The daughter now speaks in the voice of a sensitive, strong and assertive woman. The female foetus in its mother’s womb is not a pathetic creature languishing in a dark dungeon, but a future human being who urges the mother: “Don’t you lie dormant/Keep your eyes open/…. Your womb/Feels like a crib to me/Let me enjoy the ride/Allow me the time/To have my share of your affection (“Maassey da Lothadu” – A Piece of Meat (60)). A 20th century mother has this to say of her daughter: “My daughter/A sapling of my own century/Though me older than the country’s freedom/And she born in a country free/She refused to accept from her granny’s hand/The strands of her dad’s proud turban (“Photu Frame” – Photo Frame (31)). Yet, a grown-up woman rues that the walls of her house are “Overtopped by a concrete roofing/Neither they can walk/Nor can they fly/Standing still is their grain (“Ghar” – House (75)).”
Obviously, it would require extraordinary effort for a woman to come out of such constraining walls and realise her potential of “grabbing the skies at will”. Promila graphically describes the unlimited endurance called for in that ‘evolution’: “For being a superwoman/That evolution she passed through/She bore pain beyond measure/Shed tears without limit/Her hurts/She fomented herself/She picked up thorns with her eyeballs/She faced storms/Blocking her veins and arteries/All those blood clots/She melted for free-flow/With the heat of her zeal” (“Superwoman” (152-153)).

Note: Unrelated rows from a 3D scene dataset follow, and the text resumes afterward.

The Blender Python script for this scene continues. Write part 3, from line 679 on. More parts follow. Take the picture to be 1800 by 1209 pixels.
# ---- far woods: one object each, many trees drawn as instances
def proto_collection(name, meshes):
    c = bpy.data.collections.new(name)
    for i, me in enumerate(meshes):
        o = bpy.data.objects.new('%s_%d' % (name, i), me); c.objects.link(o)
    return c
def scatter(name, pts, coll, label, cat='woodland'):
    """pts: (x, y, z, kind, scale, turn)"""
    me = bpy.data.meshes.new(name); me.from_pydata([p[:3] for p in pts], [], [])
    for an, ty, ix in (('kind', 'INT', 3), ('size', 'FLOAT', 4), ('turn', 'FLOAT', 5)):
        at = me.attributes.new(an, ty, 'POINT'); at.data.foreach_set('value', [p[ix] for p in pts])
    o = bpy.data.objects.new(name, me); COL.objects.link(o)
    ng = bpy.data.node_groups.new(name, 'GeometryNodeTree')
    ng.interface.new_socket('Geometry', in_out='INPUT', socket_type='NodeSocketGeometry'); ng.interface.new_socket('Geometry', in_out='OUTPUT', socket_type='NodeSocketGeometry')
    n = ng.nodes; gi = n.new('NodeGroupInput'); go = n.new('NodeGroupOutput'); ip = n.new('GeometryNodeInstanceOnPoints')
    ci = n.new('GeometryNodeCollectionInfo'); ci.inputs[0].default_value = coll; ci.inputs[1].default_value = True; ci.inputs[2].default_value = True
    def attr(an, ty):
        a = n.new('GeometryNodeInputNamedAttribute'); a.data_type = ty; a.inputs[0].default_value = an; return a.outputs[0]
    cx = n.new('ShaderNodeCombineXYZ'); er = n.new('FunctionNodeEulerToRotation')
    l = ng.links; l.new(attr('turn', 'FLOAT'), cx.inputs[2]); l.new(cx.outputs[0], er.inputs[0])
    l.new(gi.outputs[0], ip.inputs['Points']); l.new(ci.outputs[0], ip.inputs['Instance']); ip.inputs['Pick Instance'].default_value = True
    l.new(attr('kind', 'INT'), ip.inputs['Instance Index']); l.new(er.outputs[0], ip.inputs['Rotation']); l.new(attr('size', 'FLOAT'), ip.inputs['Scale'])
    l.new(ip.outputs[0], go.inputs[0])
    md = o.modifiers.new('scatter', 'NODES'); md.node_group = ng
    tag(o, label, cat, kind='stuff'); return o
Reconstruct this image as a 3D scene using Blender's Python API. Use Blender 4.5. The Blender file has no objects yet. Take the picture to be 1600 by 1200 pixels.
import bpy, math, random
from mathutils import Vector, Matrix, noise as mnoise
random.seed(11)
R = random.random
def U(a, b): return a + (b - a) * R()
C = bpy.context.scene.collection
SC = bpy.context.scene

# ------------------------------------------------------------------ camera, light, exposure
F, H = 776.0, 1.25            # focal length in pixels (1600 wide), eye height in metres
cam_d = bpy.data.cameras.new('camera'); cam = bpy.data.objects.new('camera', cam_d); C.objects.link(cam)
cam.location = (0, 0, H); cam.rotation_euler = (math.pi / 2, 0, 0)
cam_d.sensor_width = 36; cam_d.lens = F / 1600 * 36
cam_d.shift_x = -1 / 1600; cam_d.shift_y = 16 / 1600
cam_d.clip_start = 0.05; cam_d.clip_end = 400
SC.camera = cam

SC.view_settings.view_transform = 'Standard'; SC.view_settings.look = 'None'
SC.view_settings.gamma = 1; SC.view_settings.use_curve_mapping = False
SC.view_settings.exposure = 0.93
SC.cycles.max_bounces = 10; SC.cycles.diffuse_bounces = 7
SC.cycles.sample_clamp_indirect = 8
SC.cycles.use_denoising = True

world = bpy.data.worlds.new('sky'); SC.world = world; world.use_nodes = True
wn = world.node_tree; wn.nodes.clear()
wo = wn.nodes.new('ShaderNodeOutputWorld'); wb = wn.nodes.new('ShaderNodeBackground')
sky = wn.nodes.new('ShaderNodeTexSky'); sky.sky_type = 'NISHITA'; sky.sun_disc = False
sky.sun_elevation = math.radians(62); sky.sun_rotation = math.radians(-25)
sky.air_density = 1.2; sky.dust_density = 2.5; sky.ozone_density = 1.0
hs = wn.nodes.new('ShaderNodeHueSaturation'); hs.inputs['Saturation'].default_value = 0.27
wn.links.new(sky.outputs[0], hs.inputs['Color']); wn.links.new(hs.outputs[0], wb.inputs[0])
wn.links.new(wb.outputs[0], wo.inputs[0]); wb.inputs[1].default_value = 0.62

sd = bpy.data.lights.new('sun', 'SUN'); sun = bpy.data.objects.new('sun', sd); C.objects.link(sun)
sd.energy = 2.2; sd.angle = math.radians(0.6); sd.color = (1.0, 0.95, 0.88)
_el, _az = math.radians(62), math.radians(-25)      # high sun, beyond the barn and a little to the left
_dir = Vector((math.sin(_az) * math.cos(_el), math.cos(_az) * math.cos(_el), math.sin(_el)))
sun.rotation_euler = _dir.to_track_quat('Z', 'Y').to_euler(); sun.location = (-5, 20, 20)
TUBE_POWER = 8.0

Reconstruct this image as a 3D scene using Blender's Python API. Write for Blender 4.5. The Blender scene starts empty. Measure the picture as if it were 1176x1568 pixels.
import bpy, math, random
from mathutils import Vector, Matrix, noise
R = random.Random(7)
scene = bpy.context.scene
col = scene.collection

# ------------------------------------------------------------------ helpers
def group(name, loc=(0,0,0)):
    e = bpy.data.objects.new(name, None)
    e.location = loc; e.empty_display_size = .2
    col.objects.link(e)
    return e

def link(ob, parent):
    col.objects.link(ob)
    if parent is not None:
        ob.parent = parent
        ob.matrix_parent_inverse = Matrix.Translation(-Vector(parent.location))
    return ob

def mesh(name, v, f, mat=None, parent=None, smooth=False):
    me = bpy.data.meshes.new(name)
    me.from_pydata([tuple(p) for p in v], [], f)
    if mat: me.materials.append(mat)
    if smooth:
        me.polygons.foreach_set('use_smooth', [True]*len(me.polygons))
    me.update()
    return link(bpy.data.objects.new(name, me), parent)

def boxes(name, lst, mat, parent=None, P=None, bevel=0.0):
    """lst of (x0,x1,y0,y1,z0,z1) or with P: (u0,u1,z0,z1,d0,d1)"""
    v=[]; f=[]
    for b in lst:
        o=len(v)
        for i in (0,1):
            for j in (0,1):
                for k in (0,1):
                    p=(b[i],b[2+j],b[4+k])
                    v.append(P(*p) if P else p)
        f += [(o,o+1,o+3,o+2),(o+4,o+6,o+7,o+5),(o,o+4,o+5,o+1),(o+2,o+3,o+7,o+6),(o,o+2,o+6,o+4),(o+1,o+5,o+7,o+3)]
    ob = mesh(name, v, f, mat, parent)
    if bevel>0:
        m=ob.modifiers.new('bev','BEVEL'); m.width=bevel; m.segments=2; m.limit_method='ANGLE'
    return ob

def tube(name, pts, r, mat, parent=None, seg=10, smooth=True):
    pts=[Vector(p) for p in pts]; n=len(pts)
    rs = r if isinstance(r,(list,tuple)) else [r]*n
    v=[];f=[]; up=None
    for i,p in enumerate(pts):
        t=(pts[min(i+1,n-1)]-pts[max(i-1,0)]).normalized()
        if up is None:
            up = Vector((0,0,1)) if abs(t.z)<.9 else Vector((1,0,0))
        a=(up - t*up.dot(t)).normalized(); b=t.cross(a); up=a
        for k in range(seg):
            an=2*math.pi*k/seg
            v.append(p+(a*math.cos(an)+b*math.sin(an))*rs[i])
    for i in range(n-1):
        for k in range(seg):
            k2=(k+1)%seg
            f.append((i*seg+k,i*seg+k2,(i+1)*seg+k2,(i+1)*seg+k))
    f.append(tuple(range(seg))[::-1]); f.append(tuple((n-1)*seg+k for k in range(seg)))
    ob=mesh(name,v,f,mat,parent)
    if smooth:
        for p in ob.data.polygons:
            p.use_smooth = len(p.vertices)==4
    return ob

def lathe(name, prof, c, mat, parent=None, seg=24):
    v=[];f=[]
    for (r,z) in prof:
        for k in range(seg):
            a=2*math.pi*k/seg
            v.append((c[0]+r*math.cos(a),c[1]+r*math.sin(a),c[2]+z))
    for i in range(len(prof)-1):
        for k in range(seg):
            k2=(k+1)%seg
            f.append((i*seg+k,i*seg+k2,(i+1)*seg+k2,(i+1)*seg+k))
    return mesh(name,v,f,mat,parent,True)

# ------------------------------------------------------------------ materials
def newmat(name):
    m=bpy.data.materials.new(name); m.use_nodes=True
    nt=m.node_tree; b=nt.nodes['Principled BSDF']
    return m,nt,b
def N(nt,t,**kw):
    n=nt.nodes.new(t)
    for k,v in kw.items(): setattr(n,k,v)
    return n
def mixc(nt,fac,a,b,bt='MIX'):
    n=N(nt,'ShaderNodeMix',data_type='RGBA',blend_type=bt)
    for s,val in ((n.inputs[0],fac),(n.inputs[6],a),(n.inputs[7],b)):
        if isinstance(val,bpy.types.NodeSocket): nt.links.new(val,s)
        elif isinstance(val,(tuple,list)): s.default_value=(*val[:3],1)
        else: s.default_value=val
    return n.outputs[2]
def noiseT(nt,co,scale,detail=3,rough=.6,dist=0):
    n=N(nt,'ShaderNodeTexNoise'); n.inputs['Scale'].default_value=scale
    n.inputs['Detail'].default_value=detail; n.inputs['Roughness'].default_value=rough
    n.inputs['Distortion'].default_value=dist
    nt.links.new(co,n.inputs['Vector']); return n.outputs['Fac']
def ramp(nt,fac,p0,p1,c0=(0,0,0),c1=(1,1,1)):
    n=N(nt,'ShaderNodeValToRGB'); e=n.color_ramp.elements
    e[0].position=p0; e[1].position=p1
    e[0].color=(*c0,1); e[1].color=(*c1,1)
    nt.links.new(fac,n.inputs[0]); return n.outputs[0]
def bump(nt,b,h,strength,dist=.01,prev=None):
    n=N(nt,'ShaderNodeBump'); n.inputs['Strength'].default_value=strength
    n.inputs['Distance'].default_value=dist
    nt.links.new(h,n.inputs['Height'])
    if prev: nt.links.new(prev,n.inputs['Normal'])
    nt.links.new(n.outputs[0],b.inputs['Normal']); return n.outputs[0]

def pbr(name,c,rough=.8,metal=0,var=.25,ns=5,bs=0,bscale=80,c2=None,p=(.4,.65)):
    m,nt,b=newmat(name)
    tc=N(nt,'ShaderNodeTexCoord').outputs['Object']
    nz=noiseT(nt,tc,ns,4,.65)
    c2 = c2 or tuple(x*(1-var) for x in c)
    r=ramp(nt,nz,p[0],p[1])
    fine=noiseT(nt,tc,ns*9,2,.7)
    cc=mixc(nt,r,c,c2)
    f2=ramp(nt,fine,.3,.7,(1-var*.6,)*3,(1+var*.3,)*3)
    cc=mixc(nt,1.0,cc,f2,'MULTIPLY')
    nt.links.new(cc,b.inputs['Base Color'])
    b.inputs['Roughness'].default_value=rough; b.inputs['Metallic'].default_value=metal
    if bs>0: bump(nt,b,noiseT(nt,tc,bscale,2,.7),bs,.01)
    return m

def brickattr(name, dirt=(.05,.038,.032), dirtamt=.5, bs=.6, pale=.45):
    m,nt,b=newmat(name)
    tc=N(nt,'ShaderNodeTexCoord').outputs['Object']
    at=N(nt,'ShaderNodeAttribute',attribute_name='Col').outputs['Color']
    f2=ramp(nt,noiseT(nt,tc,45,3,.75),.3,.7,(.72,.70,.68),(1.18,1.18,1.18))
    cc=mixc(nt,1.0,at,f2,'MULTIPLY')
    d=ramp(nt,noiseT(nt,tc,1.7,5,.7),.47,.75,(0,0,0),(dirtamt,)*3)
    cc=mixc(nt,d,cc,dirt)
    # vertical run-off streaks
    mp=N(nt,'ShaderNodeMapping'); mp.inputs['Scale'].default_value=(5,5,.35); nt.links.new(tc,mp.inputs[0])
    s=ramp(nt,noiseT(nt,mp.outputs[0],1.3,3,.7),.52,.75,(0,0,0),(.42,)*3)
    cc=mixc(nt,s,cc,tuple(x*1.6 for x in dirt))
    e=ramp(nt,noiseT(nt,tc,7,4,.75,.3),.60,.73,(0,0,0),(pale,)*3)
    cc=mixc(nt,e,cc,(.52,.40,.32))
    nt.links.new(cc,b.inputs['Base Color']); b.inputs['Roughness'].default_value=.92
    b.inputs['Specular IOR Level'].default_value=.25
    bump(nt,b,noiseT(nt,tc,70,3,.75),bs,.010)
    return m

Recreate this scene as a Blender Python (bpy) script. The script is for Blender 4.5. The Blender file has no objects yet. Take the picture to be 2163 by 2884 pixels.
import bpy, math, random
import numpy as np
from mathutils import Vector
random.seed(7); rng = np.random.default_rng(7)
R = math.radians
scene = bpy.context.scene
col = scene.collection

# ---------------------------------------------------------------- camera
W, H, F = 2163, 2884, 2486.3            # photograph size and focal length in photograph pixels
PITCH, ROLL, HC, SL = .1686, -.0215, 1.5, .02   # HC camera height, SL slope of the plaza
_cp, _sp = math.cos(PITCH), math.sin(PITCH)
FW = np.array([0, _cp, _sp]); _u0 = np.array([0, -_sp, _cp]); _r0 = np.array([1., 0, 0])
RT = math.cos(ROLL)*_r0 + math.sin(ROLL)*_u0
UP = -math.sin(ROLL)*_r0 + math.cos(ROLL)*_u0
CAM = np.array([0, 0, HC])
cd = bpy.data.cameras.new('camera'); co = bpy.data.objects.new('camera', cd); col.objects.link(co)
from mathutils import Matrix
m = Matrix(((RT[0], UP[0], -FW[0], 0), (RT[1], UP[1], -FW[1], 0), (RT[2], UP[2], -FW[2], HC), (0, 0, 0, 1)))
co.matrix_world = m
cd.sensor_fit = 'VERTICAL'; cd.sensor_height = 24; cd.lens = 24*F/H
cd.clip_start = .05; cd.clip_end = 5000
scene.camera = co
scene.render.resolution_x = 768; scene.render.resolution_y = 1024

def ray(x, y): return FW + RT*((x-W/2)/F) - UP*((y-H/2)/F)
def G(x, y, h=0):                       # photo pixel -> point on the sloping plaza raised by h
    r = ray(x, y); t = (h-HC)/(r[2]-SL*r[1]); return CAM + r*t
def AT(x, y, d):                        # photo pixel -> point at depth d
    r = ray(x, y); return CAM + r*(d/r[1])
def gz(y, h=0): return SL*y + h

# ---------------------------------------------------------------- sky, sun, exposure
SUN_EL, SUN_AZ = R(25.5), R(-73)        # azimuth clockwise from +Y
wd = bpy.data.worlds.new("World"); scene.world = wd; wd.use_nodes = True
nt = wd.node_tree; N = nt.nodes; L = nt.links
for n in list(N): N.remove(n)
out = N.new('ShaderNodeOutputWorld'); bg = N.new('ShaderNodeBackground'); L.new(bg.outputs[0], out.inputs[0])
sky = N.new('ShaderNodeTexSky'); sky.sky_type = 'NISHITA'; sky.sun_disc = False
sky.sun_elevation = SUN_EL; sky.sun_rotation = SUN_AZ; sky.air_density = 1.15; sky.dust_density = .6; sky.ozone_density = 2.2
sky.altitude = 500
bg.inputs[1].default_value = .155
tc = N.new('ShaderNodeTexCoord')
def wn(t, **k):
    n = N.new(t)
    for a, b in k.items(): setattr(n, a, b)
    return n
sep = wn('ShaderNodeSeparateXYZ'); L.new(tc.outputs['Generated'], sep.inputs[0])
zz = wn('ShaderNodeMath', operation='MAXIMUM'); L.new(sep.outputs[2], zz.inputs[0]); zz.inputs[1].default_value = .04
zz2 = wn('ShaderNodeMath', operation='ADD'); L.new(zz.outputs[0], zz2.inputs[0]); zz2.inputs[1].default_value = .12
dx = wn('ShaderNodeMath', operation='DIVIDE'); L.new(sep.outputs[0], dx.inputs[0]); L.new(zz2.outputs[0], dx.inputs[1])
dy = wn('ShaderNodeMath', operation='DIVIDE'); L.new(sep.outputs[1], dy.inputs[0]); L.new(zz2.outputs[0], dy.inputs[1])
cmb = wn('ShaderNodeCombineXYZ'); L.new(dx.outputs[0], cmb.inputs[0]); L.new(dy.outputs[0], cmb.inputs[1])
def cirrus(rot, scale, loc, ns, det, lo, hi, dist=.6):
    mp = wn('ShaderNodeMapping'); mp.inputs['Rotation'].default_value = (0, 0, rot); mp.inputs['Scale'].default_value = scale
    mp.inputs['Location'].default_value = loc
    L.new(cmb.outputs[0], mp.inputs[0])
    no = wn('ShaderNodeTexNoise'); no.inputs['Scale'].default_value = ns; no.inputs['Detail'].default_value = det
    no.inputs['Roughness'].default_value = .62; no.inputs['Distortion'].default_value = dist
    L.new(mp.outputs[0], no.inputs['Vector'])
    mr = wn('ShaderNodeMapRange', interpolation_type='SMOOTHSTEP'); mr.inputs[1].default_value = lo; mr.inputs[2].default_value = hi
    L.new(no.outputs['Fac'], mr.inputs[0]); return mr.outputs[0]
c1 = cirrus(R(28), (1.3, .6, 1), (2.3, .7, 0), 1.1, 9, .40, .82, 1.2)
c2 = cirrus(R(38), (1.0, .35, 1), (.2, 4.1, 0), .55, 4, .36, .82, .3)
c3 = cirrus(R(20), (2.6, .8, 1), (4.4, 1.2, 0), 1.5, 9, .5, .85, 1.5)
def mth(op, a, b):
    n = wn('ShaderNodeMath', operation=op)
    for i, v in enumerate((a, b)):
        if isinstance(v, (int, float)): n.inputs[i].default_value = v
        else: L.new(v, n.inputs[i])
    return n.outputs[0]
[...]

Promila, it seems, is a poet eager to go beyond terrestrial constraints. Her canvas spans the earth and the stars. In “Tare Gede Go-achi Kushwa” – Stars Are Lost Perhaps (164-167), she recollects how as a child she roamed the skies lying in her bed with Bebe, her grandmother. Bebe could not traverse the galactical distances, so Baby Promila packed her in a little box and lugged her along the Milky Way. Now a mature woman, the poet laments the disappearance of stars in the night sky –
“Perhaps, layer after thick layer of grime/Has settled perpetually/Between the earth and the stars/Ruffled, perhaps, the constellation/Is distancing itself from earth/To go to a safer place in the universe/To brighten it up/Perhaps…”
Now this is what may be called ‘factor X’ of the poet’s magic. A hard look at the reality is so engagingly intertwined with fantasy that we keep guessing which is which. Promila takes pleasure in making cliches stand on their head. Moon and moonlight have been traditionally associated with beauty and feminine charm. Who can forget Balkavi Bairagi’s beautiful song, “Tu Chanda main Chaandani….” sung by Lata Mangeshkar! But in “Chann Adhkad” – Middle-aged Moon (118-119), Promila lampoons the Moon as a wrinkled, tired and irritable oldish man; and his Moonlight, a worn out, hunchbacked (!) old dear. Clad head to foot in a dirtied white sheet and holding a walking stick in her hand, poor Chaandani bears her Chaand company till she can…
Anthropomorphism, the age-old poetic device to accord human traits to non-human phenomena, lends Promila’s poetry a dimension that she could not have achieved otherwise. Not only the moon and moonshine as man and wife, she turns the night-blooming jasmine (Cestrum nocturnum flowering bush) into a scented damsel bedecked in flowers lying in wait for her lover (“Phullain Ladoi Raat-rani” – Flower bedecked Jasmine (156-158). And the poet’s glasses? The pair becomes a wife long discarded by her husband who now values her with his life (“Kadar” – Recognition (159-160)).
Recently, a renowned literary figure of Jammu asked me what as a reader I look for in newly published Dogri authors. I said I wanted to see something out of the ordinary in them. Promila Manhas’s very first publication more than that meets my expectations.